In Ezekiel 23:46-49, the punishment to which the last verse of the foregoing section had conducted. Ezekiel 23:46. For thus saith the Lord Jehovah, Bring up against them a company, and give them to maltreatment and spoiling. 47. And the company shall cast stones upon them, and cleave them with their swords: they shall slay their sons and their daughters, and burn their houses with fire. 48. And I will cause lewdness to cease out of the land; and all women shall be warned, and shall not do after their lewdness. 49. And they shall requite your lewdness upon you, and the sins of your abominations ye shall take upon you: and ye shall know that I am the Lord.

In Ezekiel 23:46 the prophet is first addressed. “What shall happen is, as it were, wrought by him, as the power which gave the prophecy produces also the fulfilment; in the prophecy also, ideally considered, the fulfilment is already present.
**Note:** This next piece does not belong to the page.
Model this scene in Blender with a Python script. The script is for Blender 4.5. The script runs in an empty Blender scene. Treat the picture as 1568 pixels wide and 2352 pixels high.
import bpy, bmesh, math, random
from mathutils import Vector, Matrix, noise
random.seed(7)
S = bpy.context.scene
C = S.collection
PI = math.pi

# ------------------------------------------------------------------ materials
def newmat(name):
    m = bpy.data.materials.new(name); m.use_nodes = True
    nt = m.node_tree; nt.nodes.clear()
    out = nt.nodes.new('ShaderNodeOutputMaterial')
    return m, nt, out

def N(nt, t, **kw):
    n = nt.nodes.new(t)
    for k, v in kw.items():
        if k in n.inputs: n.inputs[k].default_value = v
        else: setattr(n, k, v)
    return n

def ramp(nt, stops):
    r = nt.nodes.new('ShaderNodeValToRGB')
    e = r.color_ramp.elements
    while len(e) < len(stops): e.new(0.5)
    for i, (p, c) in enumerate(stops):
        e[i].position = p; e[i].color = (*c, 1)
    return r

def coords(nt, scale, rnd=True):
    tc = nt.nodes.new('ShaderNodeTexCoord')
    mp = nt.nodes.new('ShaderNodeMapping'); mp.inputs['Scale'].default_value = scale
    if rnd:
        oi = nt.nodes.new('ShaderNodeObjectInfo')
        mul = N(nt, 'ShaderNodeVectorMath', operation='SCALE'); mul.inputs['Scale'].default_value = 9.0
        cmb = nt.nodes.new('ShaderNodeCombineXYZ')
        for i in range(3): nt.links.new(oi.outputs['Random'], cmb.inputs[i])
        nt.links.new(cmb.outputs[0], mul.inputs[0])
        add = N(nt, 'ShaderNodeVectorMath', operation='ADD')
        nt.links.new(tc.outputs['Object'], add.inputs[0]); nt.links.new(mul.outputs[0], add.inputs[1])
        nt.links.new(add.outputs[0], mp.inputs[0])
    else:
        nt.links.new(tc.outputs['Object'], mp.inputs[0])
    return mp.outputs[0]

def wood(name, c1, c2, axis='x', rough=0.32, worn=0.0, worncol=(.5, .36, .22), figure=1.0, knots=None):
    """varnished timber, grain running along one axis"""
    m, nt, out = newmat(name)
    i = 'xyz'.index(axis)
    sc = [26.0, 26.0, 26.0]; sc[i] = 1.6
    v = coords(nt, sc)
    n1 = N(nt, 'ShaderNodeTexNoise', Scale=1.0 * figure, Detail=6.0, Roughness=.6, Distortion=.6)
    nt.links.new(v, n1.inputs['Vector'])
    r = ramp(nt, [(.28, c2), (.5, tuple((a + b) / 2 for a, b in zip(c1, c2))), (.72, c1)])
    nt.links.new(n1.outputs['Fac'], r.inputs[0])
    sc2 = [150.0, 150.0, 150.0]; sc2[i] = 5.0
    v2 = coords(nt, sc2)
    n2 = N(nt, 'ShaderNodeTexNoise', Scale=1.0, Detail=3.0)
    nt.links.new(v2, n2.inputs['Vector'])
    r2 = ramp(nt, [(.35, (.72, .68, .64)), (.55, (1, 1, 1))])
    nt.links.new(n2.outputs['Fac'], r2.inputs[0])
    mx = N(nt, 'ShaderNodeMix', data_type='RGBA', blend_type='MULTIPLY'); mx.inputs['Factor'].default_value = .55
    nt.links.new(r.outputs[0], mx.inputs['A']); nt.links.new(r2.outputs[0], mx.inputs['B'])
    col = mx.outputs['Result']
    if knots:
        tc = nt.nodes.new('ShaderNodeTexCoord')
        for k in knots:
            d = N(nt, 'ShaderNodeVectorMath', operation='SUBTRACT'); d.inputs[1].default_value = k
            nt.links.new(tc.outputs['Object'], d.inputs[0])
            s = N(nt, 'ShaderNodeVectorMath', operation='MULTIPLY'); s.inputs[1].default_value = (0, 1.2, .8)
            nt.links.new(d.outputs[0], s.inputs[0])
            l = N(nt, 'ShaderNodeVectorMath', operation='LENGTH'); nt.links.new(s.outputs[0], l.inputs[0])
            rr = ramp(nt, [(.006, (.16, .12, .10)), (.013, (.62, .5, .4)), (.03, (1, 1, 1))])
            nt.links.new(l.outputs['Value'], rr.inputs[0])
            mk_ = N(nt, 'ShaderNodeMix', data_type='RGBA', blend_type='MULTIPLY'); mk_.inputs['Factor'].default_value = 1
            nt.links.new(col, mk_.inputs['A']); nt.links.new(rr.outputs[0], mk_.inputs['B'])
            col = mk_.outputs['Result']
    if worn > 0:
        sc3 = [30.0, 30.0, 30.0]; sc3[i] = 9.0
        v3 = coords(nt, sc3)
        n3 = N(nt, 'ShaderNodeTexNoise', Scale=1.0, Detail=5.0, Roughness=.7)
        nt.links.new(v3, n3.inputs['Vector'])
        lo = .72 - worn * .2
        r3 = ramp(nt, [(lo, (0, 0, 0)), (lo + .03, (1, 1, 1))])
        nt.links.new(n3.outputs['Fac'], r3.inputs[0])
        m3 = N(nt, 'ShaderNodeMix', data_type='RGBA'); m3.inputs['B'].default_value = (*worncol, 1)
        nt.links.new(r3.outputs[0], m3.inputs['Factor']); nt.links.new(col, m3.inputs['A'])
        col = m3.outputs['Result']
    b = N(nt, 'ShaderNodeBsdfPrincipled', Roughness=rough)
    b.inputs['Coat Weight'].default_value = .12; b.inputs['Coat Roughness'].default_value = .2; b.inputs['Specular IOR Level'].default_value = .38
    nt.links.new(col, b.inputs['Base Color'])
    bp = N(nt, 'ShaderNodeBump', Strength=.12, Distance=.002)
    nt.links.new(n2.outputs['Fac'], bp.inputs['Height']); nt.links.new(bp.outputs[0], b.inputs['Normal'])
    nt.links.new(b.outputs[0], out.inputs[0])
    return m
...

The community denotes usually the congregation of Israel. As this has failed to do its duty, reacting against the crime, as once happened in the war against Benjamin (Judges 20), so stands here the community of the heathen, which God summons to execute His vengeance. The women in Ezekiel 23:48 are the nations to whom the execution decreed against Israel shall serve for a warning and deterring example. “The sins of your abominations” ( Ezekiel 23:49)—those committed in commerce with them.